··· Information shown ···
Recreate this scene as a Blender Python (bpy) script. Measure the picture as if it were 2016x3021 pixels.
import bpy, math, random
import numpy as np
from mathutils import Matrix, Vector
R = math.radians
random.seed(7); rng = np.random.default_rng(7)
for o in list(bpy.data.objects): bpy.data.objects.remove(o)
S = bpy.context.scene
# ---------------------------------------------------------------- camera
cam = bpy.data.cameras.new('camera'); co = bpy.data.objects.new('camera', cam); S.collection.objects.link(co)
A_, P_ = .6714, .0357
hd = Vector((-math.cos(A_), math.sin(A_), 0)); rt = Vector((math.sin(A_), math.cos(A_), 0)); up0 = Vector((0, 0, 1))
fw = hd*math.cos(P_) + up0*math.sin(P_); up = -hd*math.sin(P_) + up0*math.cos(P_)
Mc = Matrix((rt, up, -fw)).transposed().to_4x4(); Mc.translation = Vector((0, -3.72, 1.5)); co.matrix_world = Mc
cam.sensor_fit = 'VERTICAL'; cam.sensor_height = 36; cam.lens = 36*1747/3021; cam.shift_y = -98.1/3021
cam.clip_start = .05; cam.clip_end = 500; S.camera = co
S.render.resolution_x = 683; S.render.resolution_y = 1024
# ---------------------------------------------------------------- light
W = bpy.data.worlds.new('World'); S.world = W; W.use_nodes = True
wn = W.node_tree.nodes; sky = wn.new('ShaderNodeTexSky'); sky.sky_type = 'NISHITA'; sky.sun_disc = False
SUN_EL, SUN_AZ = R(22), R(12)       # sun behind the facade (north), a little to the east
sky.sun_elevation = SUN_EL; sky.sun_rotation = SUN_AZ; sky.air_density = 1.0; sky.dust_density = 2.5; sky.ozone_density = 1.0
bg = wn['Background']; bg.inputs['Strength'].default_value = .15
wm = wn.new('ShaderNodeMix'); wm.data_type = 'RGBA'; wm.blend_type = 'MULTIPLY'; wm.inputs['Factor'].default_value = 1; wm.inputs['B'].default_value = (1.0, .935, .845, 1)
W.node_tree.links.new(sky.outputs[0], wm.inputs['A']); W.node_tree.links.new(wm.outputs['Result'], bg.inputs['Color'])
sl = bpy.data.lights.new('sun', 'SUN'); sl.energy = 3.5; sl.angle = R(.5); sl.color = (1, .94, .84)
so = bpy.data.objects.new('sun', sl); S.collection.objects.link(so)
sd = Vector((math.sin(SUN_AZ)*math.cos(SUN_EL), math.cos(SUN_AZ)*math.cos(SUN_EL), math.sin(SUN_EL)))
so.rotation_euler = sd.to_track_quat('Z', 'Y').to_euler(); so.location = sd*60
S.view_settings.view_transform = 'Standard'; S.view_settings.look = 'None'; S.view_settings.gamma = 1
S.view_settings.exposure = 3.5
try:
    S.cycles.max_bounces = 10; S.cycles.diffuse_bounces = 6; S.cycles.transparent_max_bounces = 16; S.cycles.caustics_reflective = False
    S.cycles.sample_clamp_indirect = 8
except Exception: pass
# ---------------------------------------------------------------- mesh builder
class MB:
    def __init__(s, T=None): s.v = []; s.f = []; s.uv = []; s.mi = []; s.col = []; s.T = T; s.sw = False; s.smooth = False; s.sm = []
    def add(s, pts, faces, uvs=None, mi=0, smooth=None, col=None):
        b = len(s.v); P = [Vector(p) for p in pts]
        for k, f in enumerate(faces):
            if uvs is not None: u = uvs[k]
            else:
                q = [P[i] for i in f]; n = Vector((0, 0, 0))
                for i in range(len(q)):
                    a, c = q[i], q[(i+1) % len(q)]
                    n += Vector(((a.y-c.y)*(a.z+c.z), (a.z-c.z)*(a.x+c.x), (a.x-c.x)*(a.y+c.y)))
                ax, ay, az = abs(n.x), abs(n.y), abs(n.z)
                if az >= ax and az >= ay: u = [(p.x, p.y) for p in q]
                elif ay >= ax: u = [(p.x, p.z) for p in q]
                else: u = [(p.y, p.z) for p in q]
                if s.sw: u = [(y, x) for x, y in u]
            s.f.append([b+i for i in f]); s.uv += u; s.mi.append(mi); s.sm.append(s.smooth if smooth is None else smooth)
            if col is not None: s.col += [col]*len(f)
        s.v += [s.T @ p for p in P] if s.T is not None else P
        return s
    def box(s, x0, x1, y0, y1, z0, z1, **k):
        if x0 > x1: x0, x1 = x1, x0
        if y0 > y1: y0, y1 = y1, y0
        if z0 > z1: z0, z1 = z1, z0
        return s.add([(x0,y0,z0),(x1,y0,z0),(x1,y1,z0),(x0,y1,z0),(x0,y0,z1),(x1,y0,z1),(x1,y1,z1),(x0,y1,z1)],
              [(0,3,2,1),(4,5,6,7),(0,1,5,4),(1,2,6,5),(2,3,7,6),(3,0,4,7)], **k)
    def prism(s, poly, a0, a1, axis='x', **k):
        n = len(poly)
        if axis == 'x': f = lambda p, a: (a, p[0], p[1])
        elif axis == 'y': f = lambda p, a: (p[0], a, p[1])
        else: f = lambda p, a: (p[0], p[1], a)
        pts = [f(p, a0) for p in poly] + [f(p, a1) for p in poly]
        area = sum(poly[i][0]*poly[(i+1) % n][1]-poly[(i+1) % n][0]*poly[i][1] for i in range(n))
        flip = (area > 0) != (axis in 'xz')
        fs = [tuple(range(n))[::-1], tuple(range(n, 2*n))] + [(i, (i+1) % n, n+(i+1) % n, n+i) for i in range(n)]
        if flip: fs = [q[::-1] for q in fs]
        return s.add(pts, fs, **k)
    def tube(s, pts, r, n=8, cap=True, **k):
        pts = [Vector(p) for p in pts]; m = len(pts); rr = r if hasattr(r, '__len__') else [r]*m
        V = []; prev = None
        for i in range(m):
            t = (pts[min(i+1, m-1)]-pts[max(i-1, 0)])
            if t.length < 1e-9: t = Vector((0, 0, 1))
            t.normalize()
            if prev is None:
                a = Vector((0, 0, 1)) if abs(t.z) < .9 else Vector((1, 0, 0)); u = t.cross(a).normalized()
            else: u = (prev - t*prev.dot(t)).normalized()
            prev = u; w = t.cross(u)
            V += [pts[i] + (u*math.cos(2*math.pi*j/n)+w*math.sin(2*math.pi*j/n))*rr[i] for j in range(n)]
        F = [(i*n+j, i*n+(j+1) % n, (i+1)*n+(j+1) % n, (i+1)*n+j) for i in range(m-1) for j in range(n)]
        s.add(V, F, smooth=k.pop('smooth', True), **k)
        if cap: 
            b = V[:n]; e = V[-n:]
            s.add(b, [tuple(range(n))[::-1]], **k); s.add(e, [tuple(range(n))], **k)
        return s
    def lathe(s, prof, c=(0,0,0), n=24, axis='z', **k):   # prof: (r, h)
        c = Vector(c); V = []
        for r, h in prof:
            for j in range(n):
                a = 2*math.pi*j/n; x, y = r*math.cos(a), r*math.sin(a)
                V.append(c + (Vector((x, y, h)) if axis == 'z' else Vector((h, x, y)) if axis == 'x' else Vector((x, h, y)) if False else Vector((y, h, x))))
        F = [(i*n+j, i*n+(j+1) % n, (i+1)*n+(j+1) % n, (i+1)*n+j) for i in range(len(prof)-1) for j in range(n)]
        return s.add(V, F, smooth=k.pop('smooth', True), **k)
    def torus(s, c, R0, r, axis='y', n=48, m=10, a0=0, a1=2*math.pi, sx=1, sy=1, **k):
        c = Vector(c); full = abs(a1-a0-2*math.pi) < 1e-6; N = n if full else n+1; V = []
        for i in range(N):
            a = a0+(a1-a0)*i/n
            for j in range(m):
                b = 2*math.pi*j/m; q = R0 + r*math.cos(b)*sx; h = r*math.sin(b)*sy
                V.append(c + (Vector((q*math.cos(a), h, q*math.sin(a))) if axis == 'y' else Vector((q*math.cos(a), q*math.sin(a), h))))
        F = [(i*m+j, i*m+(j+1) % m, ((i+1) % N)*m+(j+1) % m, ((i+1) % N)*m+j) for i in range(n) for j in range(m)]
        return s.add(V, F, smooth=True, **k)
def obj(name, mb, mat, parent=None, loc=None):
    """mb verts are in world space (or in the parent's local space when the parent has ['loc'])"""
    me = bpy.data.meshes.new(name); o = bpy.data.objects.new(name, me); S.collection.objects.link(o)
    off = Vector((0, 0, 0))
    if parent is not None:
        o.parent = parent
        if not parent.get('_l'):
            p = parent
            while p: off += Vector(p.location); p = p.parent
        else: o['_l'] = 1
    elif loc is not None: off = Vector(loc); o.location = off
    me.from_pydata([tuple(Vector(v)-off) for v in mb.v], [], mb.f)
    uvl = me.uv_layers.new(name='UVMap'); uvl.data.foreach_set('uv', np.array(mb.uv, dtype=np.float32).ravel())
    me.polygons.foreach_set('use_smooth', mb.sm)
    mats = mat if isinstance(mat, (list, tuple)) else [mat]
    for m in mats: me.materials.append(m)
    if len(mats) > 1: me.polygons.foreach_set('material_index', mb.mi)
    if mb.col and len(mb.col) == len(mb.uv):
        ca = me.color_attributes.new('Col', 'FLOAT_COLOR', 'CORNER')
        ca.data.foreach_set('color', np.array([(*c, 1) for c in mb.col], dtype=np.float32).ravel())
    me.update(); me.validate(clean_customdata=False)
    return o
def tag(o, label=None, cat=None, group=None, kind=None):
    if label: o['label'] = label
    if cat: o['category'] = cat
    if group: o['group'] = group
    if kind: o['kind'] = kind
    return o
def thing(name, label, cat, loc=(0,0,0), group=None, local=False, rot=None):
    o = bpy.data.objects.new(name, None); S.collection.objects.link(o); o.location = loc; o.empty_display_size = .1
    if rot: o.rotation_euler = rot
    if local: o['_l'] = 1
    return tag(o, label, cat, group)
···
Return each line with "scene".

Recreate this scene as a Blender Python (bpy) script. Measure the picture as if it were 2016x3021 pixels.
S = bpy.context.scene